A recent survey conducted by accounting firm PKF has shown that a high proportion of the UK's small and medium-sized businesses may not be able to pay their tax bills if the government proceeds with its plans to introduce a tax on unrealised capital gains.
The survey, which polled almost 100 UK firms, found that 78% of respondents were against the proposed changes, which form part of the government's wider review of the British corporate tax system. Additionally, the survey found that many firms fear the complexity of the transitional rules and would be prepared to forgo the benefits the reforms may bring, in order to avoid the increased bureaucracy and red tape. This is particularly so in relation to new transfer pricing rules which will apply to transactions between related UK companies. Currently, the rules only apply to international transactions between related firms.
In contrast, most businesses supported the idea of reform that would pool differing sources of business income in order to simplify tax returns and speed up tax relief for losses, according to the survey.

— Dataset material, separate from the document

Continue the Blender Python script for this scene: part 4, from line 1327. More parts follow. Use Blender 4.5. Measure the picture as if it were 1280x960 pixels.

Commenting on the findings, Peter Penneycard, national director of tax at PKF, observed that: "It's clear that SMEs find the current system of corporation tax complex enough. They are worried that these new proposals will mean considerably more red tape that they simply don't have the time or resources to deal with. The Government needs to think very carefully about how SMEs are going to be affected in their day to day business by any changes to the tax rules. The UK economy relies on SMEs and their needs must be better understood."